At some point, believers reject God totally, in part because of the “hypocrisy” or lack of love from Christians.  Some think there are enlightened Christians who know the damage self-righteous Christians do to their own and condemn those self-righteous Christians.  These so called enlightened ones are lacking in the truth of the message of grace also, fomenting division, hatred and superiority.

I have and probably will sin again in the area of self-righteousness.  I have a heightened sense of the grace message, because I need it so much.  The love of God that is shed abroad in the believer’s heart is how and why we can love the seemingly un-loveable.   The grace of God and His forgiveness of our sins is what allows us to forgive others their sins against us.  God making us the righteousness (right standing) of God through Jesus is what allows us to go directly to Him and not be ashamed.

I sincerely love Beth with all my heart and more importantly, with the love God has placed in my heart towards her.  The tragedy here is she believes that I do not know what love is and that I am like the believers who act as Pharisees and “don’t get it”.  The fact is, Beth is not acting out of love towards me, or with the love God has for me, nor forgiving me and recognizing “there is now therefore, no condemnation to those who love the Lord”.  You cannot reject, eject and disrespect a spouse or anyone and claim you have a superior or correct knowledge of what God’s love is.  We are to love as God loves us and rejoice that our sins and other’s sins are forgiven, erased even.  The beauty of this is that God gives us the ability to do and be all that we should be!  Grace requires nothing but belief, accepting what God says is true and receiving what He has done for us.
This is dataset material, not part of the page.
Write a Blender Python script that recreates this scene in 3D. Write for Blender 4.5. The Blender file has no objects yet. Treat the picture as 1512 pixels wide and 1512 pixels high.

I am okay.  I am glad for God’s love and the love of many towards me.  It is sad and a terrible witness to have Beth’s and my marriage end.  It is not an end for me or her individually, we continue like all God’s children, to be His workmanship and all we need to do is let God be God and thank Him for all He does for us all.

The irony in this is the rejection, the judgment, the discarding what God has redeemed and Beth believing she is right in doing what she is doing.  I would rather have the end of the marriage than to be in a marriage with someone like myself, who has been blind to what grace truly is.  If we are going to rail against the “hypocrites”, shouldn’t we quit acting like them?